_Entries with scene source code:_
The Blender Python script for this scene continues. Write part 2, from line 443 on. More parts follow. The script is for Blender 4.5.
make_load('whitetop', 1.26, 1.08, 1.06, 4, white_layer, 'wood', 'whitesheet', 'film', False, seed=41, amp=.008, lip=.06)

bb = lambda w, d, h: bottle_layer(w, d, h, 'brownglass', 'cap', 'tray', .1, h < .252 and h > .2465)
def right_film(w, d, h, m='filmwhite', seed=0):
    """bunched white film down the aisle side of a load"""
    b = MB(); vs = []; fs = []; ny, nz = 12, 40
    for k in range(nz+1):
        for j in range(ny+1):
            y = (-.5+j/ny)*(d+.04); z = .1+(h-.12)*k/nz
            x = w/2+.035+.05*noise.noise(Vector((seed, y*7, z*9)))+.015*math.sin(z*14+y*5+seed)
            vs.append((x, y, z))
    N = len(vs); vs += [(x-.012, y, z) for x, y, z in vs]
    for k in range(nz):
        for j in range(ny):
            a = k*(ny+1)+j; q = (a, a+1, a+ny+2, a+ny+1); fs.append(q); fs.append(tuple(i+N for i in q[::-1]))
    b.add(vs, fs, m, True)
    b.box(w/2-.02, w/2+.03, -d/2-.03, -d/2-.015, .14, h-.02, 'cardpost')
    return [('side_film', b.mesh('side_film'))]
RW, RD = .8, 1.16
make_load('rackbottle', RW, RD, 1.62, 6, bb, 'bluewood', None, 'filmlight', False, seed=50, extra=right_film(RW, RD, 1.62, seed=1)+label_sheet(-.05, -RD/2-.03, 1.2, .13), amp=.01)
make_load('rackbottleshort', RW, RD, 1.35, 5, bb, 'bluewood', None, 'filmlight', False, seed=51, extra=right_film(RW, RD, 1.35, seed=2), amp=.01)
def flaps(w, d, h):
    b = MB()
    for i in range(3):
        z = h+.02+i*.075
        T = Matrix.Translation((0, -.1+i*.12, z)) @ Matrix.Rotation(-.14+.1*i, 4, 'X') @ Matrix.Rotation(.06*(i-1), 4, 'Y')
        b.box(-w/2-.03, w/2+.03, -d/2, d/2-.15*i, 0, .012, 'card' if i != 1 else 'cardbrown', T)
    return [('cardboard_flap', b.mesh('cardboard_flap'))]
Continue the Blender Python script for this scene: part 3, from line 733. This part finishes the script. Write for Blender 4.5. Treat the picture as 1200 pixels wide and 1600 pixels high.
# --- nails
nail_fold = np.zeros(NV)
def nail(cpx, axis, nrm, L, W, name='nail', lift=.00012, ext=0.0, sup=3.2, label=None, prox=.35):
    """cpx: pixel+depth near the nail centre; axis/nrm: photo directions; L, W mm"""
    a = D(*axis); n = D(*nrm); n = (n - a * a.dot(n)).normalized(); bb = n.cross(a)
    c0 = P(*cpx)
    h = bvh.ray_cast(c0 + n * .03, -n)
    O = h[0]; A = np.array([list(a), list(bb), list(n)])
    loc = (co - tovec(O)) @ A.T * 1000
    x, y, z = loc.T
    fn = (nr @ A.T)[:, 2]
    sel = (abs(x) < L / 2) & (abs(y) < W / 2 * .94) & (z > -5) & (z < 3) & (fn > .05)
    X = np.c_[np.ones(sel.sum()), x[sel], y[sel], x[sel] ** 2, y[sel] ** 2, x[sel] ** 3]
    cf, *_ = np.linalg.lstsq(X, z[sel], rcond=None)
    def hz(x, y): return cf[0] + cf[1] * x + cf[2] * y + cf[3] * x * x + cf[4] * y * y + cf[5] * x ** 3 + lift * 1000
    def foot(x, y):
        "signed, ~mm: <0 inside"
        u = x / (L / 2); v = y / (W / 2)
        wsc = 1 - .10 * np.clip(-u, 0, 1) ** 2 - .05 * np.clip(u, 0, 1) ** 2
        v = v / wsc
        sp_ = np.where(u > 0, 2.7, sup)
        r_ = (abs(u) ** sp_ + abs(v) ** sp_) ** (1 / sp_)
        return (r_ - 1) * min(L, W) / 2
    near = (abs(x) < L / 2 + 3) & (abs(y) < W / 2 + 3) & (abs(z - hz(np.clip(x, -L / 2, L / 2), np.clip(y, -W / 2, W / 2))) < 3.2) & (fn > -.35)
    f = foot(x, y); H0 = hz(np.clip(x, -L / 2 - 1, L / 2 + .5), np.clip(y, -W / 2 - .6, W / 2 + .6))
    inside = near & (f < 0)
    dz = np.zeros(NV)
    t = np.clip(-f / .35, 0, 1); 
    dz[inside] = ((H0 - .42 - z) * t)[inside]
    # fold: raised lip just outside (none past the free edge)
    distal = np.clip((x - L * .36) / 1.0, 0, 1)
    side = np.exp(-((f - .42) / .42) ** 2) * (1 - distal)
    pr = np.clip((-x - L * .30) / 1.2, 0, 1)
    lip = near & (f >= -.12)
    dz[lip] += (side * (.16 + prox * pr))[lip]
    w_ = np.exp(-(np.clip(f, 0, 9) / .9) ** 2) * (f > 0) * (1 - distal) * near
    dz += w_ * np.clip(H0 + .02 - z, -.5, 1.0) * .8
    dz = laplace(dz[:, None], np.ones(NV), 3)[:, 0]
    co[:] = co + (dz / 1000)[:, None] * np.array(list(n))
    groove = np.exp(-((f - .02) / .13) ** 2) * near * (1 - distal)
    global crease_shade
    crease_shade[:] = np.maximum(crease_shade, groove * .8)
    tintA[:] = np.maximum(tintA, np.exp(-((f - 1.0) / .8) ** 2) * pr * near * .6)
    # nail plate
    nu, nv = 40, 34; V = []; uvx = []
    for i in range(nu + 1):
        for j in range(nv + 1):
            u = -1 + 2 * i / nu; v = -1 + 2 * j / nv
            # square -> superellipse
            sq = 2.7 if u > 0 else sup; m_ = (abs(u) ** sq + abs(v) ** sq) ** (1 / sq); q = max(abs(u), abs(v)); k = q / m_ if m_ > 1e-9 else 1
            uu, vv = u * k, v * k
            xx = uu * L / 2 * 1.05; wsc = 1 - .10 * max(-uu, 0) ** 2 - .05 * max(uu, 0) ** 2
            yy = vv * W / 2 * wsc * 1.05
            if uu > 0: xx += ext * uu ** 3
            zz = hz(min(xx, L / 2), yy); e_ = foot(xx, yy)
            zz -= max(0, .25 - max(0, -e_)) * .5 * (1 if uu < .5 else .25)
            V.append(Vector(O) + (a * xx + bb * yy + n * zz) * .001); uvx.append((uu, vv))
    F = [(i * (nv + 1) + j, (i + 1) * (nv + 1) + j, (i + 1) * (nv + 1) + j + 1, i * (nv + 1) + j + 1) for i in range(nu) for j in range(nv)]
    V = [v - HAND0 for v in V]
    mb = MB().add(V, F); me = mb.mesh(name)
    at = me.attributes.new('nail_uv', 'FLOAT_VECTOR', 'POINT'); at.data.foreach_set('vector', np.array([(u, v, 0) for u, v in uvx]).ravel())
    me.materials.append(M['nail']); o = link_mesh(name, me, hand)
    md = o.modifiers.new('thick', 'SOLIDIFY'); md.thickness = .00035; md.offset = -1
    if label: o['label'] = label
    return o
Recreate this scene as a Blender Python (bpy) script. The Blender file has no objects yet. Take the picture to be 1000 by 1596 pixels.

_WHAT YOU ARE ASKED TO DO:_
The records above must be repeated exactly, every one of them.

_SOLVED PROBLEM:_
The Blender Python script for this scene continues. Write part 2, from line 443 on. More parts follow. The script is for Blender 4.5.
make_load('whitetop', 1.26, 1.08, 1.06, 4, white_layer, 'wood', 'whitesheet', 'film', False, seed=41, amp=.008, lip=.06)

bb = lambda w, d, h: bottle_layer(w, d, h, 'brownglass', 'cap', 'tray', .1, h < .252 and h > .2465)
def right_film(w, d, h, m='filmwhite', seed=0):
    """bunched white film down the aisle side of a load"""
    b = MB(); vs = []; fs = []; ny, nz = 12, 40
    for k in range(nz+1):
        for j in range(ny+1):
            y = (-.5+j/ny)*(d+.04); z = .1+(h-.12)*k/nz
            x = w/2+.035+.05*noise.noise(Vector((seed, y*7, z*9)))+.015*math.sin(z*14+y*5+seed)
            vs.append((x, y, z))
    N = len(vs); vs += [(x-.012, y, z) for x, y, z in vs]
    for k in range(nz):
        for j in range(ny):
            a = k*(ny+1)+j; q = (a, a+1, a+ny+2, a+ny+1); fs.append(q); fs.append(tuple(i+N for i in q[::-1]))
    b.add(vs, fs, m, True)
    b.box(w/2-.02, w/2+.03, -d/2-.03, -d/2-.015, .14, h-.02, 'cardpost')
    return [('side_film', b.mesh('side_film'))]
RW, RD = .8, 1.16
make_load('rackbottle', RW, RD, 1.62, 6, bb, 'bluewood', None, 'filmlight', False, seed=50, extra=right_film(RW, RD, 1.62, seed=1)+label_sheet(-.05, -RD/2-.03, 1.2, .13), amp=.01)
make_load('rackbottleshort', RW, RD, 1.35, 5, bb, 'bluewood', None, 'filmlight', False, seed=51, extra=right_film(RW, RD, 1.35, seed=2), amp=.01)
def flaps(w, d, h):
    b = MB()
    for i in range(3):
        z = h+.02+i*.075
        T = Matrix.Translation((0, -.1+i*.12, z)) @ Matrix.Rotation(-.14+.1*i, 4, 'X') @ Matrix.Rotation(.06*(i-1), 4, 'Y')
        b.box(-w/2-.03, w/2+.03, -d/2, d/2-.15*i, 0, .012, 'card' if i != 1 else 'cardbrown', T)
    return [('cardboard_flap', b.mesh('cardboard_flap'))]
Continue the Blender Python script for this scene: part 3, from line 733. This part finishes the script. Write for Blender 4.5. Treat the picture as 1200 pixels wide and 1600 pixels high.
# --- nails
nail_fold = np.zeros(NV)
def nail(cpx, axis, nrm, L, W, name='nail', lift=.00012, ext=0.0, sup=3.2, label=None, prox=.35):
    """cpx: pixel+depth near the nail centre; axis/nrm: photo directions; L, W mm"""
    a = D(*axis); n = D(*nrm); n = (n - a * a.dot(n)).normalized(); bb = n.cross(a)
    c0 = P(*cpx)
    h = bvh.ray_cast(c0 + n * .03, -n)
    O = h[0]; A = np.array([list(a), list(bb), list(n)])
    loc = (co - tovec(O)) @ A.T * 1000
    x, y, z = loc.T
    fn = (nr @ A.T)[:, 2]
    sel = (abs(x) < L / 2) & (abs(y) < W / 2 * .94) & (z > -5) & (z < 3) & (fn > .05)
    X = np.c_[np.ones(sel.sum()), x[sel], y[sel], x[sel] ** 2, y[sel] ** 2, x[sel] ** 3]
    cf, *_ = np.linalg.lstsq(X, z[sel], rcond=None)
    def hz(x, y): return cf[0] + cf[1] * x + cf[2] * y + cf[3] * x * x + cf[4] * y * y + cf[5] * x ** 3 + lift * 1000
    def foot(x, y):
        "signed, ~mm: <0 inside"
        u = x / (L / 2); v = y / (W / 2)
        wsc = 1 - .10 * np.clip(-u, 0, 1) ** 2 - .05 * np.clip(u, 0, 1) ** 2
        v = v / wsc
        sp_ = np.where(u > 0, 2.7, sup)
        r_ = (abs(u) ** sp_ + abs(v) ** sp_) ** (1 / sp_)
        return (r_ - 1) * min(L, W) / 2
    near = (abs(x) < L / 2 + 3) & (abs(y) < W / 2 + 3) & (abs(z - hz(np.clip(x, -L / 2, L / 2), np.clip(y, -W / 2, W / 2))) < 3.2) & (fn > -.35)
    f = foot(x, y); H0 = hz(np.clip(x, -L / 2 - 1, L / 2 + .5), np.clip(y, -W / 2 - .6, W / 2 + .6))
    inside = near & (f < 0)
    dz = np.zeros(NV)
    t = np.clip(-f / .35, 0, 1); 
    dz[inside] = ((H0 - .42 - z) * t)[inside]
    # fold: raised lip just outside (none past the free edge)
    distal = np.clip((x - L * .36) / 1.0, 0, 1)
    side = np.exp(-((f - .42) / .42) ** 2) * (1 - distal)
    pr = np.clip((-x - L * .30) / 1.2, 0, 1)
    lip = near & (f >= -.12)
    dz[lip] += (side * (.16 + prox * pr))[lip]
    w_ = np.exp(-(np.clip(f, 0, 9) / .9) ** 2) * (f > 0) * (1 - distal) * near
    dz += w_ * np.clip(H0 + .02 - z, -.5, 1.0) * .8
    dz = laplace(dz[:, None], np.ones(NV), 3)[:, 0]
    co[:] = co + (dz / 1000)[:, None] * np.array(list(n))
    groove = np.exp(-((f - .02) / .13) ** 2) * near * (1 - distal)
    global crease_shade
    crease_shade[:] = np.maximum(crease_shade, groove * .8)
    tintA[:] = np.maximum(tintA, np.exp(-((f - 1.0) / .8) ** 2) * pr * near * .6)
    # nail plate
    nu, nv = 40, 34; V = []; uvx = []
    for i in range(nu + 1):
        for j in range(nv + 1):
            u = -1 + 2 * i / nu; v = -1 + 2 * j / nv
            # square -> superellipse
            sq = 2.7 if u > 0 else sup; m_ = (abs(u) ** sq + abs(v) ** sq) ** (1 / sq); q = max(abs(u), abs(v)); k = q / m_ if m_ > 1e-9 else 1
            uu, vv = u * k, v * k
            xx = uu * L / 2 * 1.05; wsc = 1 - .10 * max(-uu, 0) ** 2 - .05 * max(uu, 0) ** 2
            yy = vv * W / 2 * wsc * 1.05
            if uu > 0: xx += ext * uu ** 3
            zz = hz(min(xx, L / 2), yy); e_ = foot(xx, yy)
            zz -= max(0, .25 - max(0, -e_)) * .5 * (1 if uu < .5 else .25)
            V.append(Vector(O) + (a * xx + bb * yy + n * zz) * .001); uvx.append((uu, vv))
    F = [(i * (nv + 1) + j, (i + 1) * (nv + 1) + j, (i + 1) * (nv + 1) + j + 1, i * (nv + 1) + j + 1) for i in range(nu) for j in range(nv)]
    V = [v - HAND0 for v in V]
    mb = MB().add(V, F); me = mb.mesh(name)
    at = me.attributes.new('nail_uv', 'FLOAT_VECTOR', 'POINT'); at.data.foreach_set('vector', np.array([(u, v, 0) for u, v in uvx]).ravel())
    me.materials.append(M['nail']); o = link_mesh(name, me, hand)
    md = o.modifiers.new('thick', 'SOLIDIFY'); md.thickness = .00035; md.offset = -1
    if label: o['label'] = label
    return o
Recreate this scene as a Blender Python (bpy) script. The Blender file has no objects yet. Take the picture to be 1000 by 1596 pixels.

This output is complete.